Required task
Give the number of lines in the data that hold the string "Python". Nothing else is needed.

○ ○ ○ ○

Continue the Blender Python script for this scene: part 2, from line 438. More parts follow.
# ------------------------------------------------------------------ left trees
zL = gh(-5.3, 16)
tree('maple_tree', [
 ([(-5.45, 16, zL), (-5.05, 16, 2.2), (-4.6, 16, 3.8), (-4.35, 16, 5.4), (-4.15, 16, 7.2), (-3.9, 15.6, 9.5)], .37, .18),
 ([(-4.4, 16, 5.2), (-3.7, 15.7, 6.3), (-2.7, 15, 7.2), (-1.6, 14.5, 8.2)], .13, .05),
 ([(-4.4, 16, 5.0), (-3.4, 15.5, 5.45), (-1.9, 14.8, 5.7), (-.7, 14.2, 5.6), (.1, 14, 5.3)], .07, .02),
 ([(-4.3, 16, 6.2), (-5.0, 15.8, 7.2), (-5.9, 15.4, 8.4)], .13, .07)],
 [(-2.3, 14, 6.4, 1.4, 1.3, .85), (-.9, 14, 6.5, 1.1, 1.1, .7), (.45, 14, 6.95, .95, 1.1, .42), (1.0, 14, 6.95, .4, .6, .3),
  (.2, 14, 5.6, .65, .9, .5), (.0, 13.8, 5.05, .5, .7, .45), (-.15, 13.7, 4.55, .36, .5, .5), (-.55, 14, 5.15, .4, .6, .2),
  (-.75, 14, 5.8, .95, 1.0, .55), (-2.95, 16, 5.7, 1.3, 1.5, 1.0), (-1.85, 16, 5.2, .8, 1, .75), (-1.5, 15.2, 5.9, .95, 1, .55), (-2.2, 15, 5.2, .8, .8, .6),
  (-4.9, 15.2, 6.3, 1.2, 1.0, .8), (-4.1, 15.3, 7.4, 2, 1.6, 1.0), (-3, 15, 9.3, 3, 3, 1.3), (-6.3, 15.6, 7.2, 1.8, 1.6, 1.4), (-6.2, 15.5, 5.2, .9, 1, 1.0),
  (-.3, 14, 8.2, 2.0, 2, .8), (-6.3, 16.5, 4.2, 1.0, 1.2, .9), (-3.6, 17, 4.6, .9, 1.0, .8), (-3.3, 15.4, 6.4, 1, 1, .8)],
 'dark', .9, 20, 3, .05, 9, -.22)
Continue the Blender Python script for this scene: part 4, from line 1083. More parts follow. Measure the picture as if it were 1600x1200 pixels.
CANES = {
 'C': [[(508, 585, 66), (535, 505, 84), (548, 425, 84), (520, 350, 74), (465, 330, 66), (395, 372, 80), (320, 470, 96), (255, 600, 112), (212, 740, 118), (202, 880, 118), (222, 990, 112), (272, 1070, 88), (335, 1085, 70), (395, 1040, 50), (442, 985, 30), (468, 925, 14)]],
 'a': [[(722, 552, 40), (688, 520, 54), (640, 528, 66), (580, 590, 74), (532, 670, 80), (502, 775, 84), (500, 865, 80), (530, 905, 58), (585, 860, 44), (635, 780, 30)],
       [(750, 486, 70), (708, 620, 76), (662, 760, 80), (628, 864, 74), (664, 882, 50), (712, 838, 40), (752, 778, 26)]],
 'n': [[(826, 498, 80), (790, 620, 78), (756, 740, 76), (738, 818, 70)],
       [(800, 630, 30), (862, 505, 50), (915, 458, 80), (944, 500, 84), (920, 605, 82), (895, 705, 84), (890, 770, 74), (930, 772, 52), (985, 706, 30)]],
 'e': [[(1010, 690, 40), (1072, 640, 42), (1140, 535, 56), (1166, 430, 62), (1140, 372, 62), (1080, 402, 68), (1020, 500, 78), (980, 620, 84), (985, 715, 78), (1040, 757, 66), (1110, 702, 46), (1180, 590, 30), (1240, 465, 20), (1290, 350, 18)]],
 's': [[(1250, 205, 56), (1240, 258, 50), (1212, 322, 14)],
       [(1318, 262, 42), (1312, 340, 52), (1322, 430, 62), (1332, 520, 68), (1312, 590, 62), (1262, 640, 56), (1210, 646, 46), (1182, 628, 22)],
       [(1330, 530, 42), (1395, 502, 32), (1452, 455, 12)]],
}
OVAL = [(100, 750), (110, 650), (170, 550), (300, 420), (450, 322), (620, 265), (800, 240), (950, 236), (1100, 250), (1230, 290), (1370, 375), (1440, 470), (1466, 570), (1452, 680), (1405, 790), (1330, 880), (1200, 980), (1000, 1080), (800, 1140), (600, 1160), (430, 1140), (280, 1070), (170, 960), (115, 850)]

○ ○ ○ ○

Correct result
2